As the world grows closer together, you will have a greater opportunity than at any other time in history to customise your particular place in it. Even the information you receive on a regular basis from the media will be information of your choosing. You will be able to select news compiled and edited according to your instructions.
If the news is slow, you will access a virtual catalogue on the World Wide Web. If you see a suit that you almost like, you can adjust the width of the cuff when you place your order. It will be custom-cut and tailored to fit your body by robots in Malaysia from photographs scanned into your computer and transmitted through the Net.
You will be able to use cybermoney to make investments as well as pay for services and products. If you live in a jurisdiction like the United States that heavily regulates your investment options, you can choose to domicile your activities in a jurisdiction that permits the freedom to pursue a full range of investment options. You will be able to employ expert systems to help select your investments and cyberaccounts and cyberbookkeepers to monitor the progress of your holdings.
When you are not reviewing profit-and-loss data, you may take a virtual visit to the Louvre or download S.I. Hsiung's translation of The Romance of the Wester Chamber. At times of your choosing, your personal communications system will read the text aloud like a bard of old. Multi-tasking programs will allow you to perform many functions simultaneously.

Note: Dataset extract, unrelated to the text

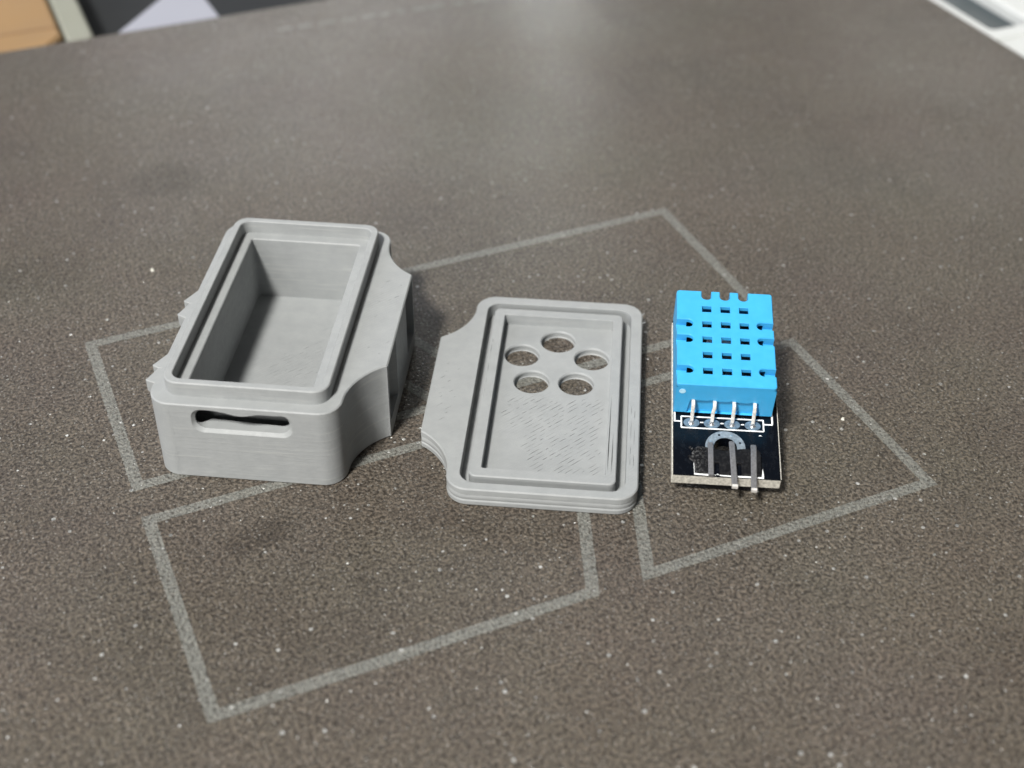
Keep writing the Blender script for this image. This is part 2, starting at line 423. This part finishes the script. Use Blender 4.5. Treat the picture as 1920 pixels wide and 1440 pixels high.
def printed_box():
    t = thing('printed_box', 'deep open grey 3D printed box with raised rim, side barbs and slot in front', 'plastic box',
              (-42.886, 123.517, 0), (0, 0, -.0897))
    m = MB()
    zlo, zhi = .22, H-.14
    m.wall(Z(inset(OUT, .16), 0), Z(OUT, zlo))
    m.wall(Z(OUT, zlo), Z(OUT, zhi), skip=(0, IE))
    m.wall(Z(OUT, zhi), Z(inset(OUT, .14), H))
    m.fill(inset(OUT, .16), [], lambda x, y: (x, y, 0), True)
    # front wall with the slot whose bridged top edge sags
    def slot(g_):
        x0, x1, z0, z1, r = 5.7-g_, 16.9+g_, 7.75-g_, 10.55+g_*.6, 1.3
        P = rr(x0, z0, x1, z1, r, 7); out = []
        N = []                                              # refine the top edge
        for i in range(len(P)):
            a, b = P[i], P[(i+1) % len(P)]; N.append(a)
            if a[1] > z1-.01 and b[1] > z1-.01 and abs(a[0]-b[0]) > 3:
                N += [(a[0]+(b[0]-a[0])*k/14, z1) for k in range(1, 14)]
        for x, z in N:
            if z > 9.6:
                sag = .62*math.exp(-((x-11.2)/1.9)**2)+.16*math.exp(-((x-15.2)/1.3)**2)
                z -= sag*min(1, (z-9.6)/.6)
            out.append((x, z))
        return out
    A, B = slot(.42), slot(.05)
    fy = lambda x: 2.0+.30*math.sin((x-6.2)*1.15)-1.3*max(0, min(1, (7.0-x)/1.2))
    fr = [(2.7, zlo), (W_-2.7, zlo), (W_-2.7, zhi), (2.7, zhi)]
    m.fill(fr, [A], lambda x, z: (x, 0, z))
    m.wall([(x, 0, z) for x, z in A], [(x, .38, z) for x, z in B]); m.wall([(x, .38, z) for x, z in B], [(x, fy(x), z) for x, z in B])
    ch_ = [(4.6, 4.0)]+[(4.6+13.6*k/20, 4.0) for k in range(1, 20)]+[(18.2, 4.0), (18.2, 11.1)]+[(18.2-13.6*k/20, 11.1) for k in range(1, 20)]+[(4.6, 11.1)]
    m.fill(ch_, [B], lambda x, z: (x, fy(x), z)); m.wall([(x, fy(x), z) for x, z in ch_], [(x, 3.8, z) for x, z in ch_]); m.fill(ch_, [], lambda x, z: (x, 3.8, z))  # closed cavity added behind the wavy slot floor so the back stays dark
    # ear side wall with two strap slots
    y0, y1 = OUT[IE][1], OUT[IE+1][1]
    ear = [(y0, zlo), (y1, zlo), (y1, zhi), (y0, zhi)]
    def pocket(a, b, c, d):
        o = rr(a, 2.4, b, 10.95, .5, 4); i = [(c+(y-a)/(b-a)*(d-c), z) for y, z in o]
        m.wall([(EAR, y, z) for y, z in o], [(EAR-4.6, y, z) for y, z in i], True)
        m.fill(i, [], lambda y, z: (EAR-4.6, y, z)); return o
    hs = [pocket(10.12, 15.8, 9.6, 12.8), pocket(23.6, 28.9, 25.4, 28.8)]
    m.fill(ear, hs, lambda y, z: (EAR, y, z))
    # shelf, rim, ledge, pocket
    LO = rr(1.62, 1.62, 21.45, 37.86, 1.9, 8); LI = rr(2.55, 2.55, 20.5, 36.93, 1.3, 8)
    PK = rr(4.05, 4.05, 18.95, 35.4, .3, 3); zt = H+1.92; zl = 11.5
    cap(m, inset(OUT, .14), [LO], H, slits(12, (23.4, 12, 26.6, 28), (.3, 1.2), .05, seed=5))
    m.wall(Z(LO, H), Z(LO, zt-.13)); m.wall(Z(LO, zt-.13), Z(inset(LO, .13), zt))
    m.fill(inset(LO, .13), [inset(LI, -.10)], lambda x, y: (x, y, zt))
    m.wall(Z(LI, zl), Z(LI, zt-.10), True); m.wall(Z(LI, zt-.10), Z(inset(LI, -.10), zt), True)
    PE = inset(PK, -.12)
    m.fill(LI, [PE], lambda x, y: (x, y, zl)); m.wall(Z(PK, zl-.12), Z(PE, zl), True)
    m.wall(Z(PK, 2.1), Z(PK, zl-.12), True)
    cap(m, PK, [], 2.1, hatch(lambda x, y, r: x > 9+max(0, y-20)*.5 and r.random() < .85, 8, 6, 18.5, 30, wd=.04, seed=3))
    m.build('shell', PLA, t)
    # barbs on the left side: two pairs of slanted teeth
    for (a, b, c_) in ((22.8, 20.4, 19.9), (19.9, 17.5, 16.8), (9.3, 7.0, 6.5), (6.5, 4.2, 3.7)):
        m = MB(); xb = -.01 if a > 22 or 9 < a < 10 else -.30
        P = [(xb, a), (-1.02, b+.26), (-1.16, b+.05), (-1.08, b-.14), (-.28 if c_ in (19.9, 6.5) else -.01, c_), (.2, c_), (.2, a)]
        lo = [(max(x, -.05) if x < 0 else x, y) for x, y in P]
        m.wall(Z(lo, 8.6), Z(P, 9.8)); m.wall(Z(P, 9.8), Z(P, H-.1)); m.wall(Z(P, H-.1), Z(inset(P, .08), H-.012))
        m.fill(inset(P, .08), [], lambda x, y: (x, y, H-.012)); m.fill(lo, [], lambda x, y: (x, y, 8.6), True)
        m.build('barb', PLA, t)
    # seam blobs where each layer starts
    m = MB(); r = random.Random(3)
    z = .4
    while z < H-.4:
        x = 2.75+r.uniform(-.12, .12); s_ = r.uniform(.08, .26); d = r.uniform(.01, .035)
        m.quad((x-s_, -.004, z), (x, -d, z+.05), (x, -d, z+.13), (x-s_, -.004, z+.18)); m.quad((x, -d, z+.05), (x+s_, -.004, z), (x+s_, -.004, z+.18), (x, -d, z+.13))
        z += .2
    m.build('seam', PLA, t)
    # stray strand in the pocket
    m = MB(); m.tube([(10.2, 6.7, 2.1), (10.15, 6.9, 2.7), (10.3, 7.0, 3.3)], .16, .1); m.build('stray_strand', PLA, t)
    return t
printed_box()

def printed_lid():
    t = thing('vented_lid', 'flat grey 3D printed lid with five round holes, between the box and the blue sensor', 'plastic lid',
              (-7.951, 118.86, 0), (0, 0, -.081))
    hc = 2.667
    O = [(W_-x, y) for x, y in OUT][::-1]
    m = MB()
    # three slightly uneven bands of layers
    m.wall(Z(inset(O, .20), 0), Z(inset(O, .03), .22)); m.wall(Z(inset(O, .03), .22), Z(inset(O, .0), .75))
    m.wall(Z(O, .75), Z(inset(O, .10), .92)); m.wall(Z(inset(O, .10), .92), Z(inset(O, .03), 1.08)); m.wall(Z(inset(O, .03), 1.08), Z(inset(O, .03), 1.58))
    m.wall(Z(inset(O, .03), 1.58), Z(inset(O, .09), 1.70)); m.wall(Z(inset(O, .09), 1.70), Z(inset(O, .0), 1.84)); m.wall(Z(O, 1.84), Z(O, hc-.14)); m.wall(Z(O, hc-.14), Z(inset(O, .14), hc))
    GO = rr(1.58, 1.30, 21.4, 37.9, 1.9, 8); GI = rr(2.62, 2.45, 20.25, 36.75, .9, 8); zg = .78
    PK = rr(4.05, 3.95, 18.95, 35.3, .25, 3); zf = 1.02
    gaps = slits(7, (21.75, 5.5, 22.35, 19), (1.5, 4.5), .05, .42, 90, 2)
    gaps += slits(14, (-3.2, 12, -.4, 24), (.3, 1.4), .05, seed=8)
    cap(m, inset(O, .14), [inset(GO, -.06)], hc, gaps)
    m.wall(Z(GO, zg), Z(GO, hc-.06), True); m.wall(Z(GO, hc-.06), Z(inset(GO, -.06), hc), True)
    m.fill(GO, [GI], lambda x, y: (x, y, zg))
    m.wall(Z(GI, zg), Z(GI, hc-.12)); m.wall(Z(GI, hc-.12), Z(inset(GI, .12), hc))
    g2 = [[(19.20, 4.5), (19.24, 8), (19.25, 14), (19.22, 19.5), (19.17, 14), (19.12, 8)],
          [(19.66, 4.2), (19.72, 7), (19.68, 12.2), (19.61, 7)]]
    g2 += slits(9, (2.85, 17, 3.2, 30), (.6, 2.2), .045, .42, 90, 4)
    cap(m, inset(GI, .12), [inset(PK, -.05)], hc, g2, .4)
    m.wall(Z(PK, zf), Z(PK, hc-.05), True); m.wall(Z(PK, hc-.05), Z(inset(PK, -.05), hc), True)
    holes = [circle(x, y, 2.33, 40) for x, y in ((11.65, 32.0), (6.98, 28.55), (16.35, 28.6), (8.7, 23.0), (14.55, 23.15))]
    fg = hatch(lambda x, y, r: (y < 20.4 and x > 8.2+max(0, 9-y)*.4 and r.random() < .96) or (13.5 < y < 20 and x < 8.2 and r.random() < .75), 4.6, 4.5, 18.5, 20.4, wd=.06, seed=11)
    cap(m, PK, [inset(h, -.10) for h in holes], zf, fg)
    for h in holes:
        m.wall(Z(h, .15), Z(h, .62), True); m.wall(Z(h, .62), Z(inset(h, .06), .68), True); m.wall(Z(inset(h, .06), .68), Z(inset(h, .06), .8), True)
        m.wall(Z(inset(h, .06), .8), Z(h, zf-.1), True); m.wall(Z(h, zf-.1), Z(inset(h, -.10), zf), True)
        m.wall(Z(inset(h, .1), 0), Z(h, .15), True)
    m.fill(inset(O, .20), [inset(h, .1) for h in holes], lambda x, y: (x, y, 0), True)
    m.build('shell', PLA, t)
    # small whiskers of plastic at the far right corner and on the face
    r = random.Random(9)
    for (x, y) in ((22.3, 38.3), (22.85, 37.2), (22.95, 35.4), (21.6, 39.0), (22.95, 36.6)):
        m = MB(); a = r.uniform(0, 6.28); l = r.uniform(.25, .5)
        m.tube([(x, y, 2.45), (x+.5*l*math.cos(a), y+.5*l*math.sin(a), 2.6), (x+l*math.cos(a), y+l*math.sin(a), 2.62)], .11, .09)
        m.build('whisker', PLA, t)
    return t
printed_lid()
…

If you are inspired by your dose of the classics, you can organise a virtual corporation to market dramatic productions of famous literature for viewing through three-dimensional retinal display. Instead of being projected into the air, the images will be projected directly onto the retinas of viewers with low-energy lasers fluctuating fifty thousand times a second. This technology, already under development, will allow many persons who are legally blind to see.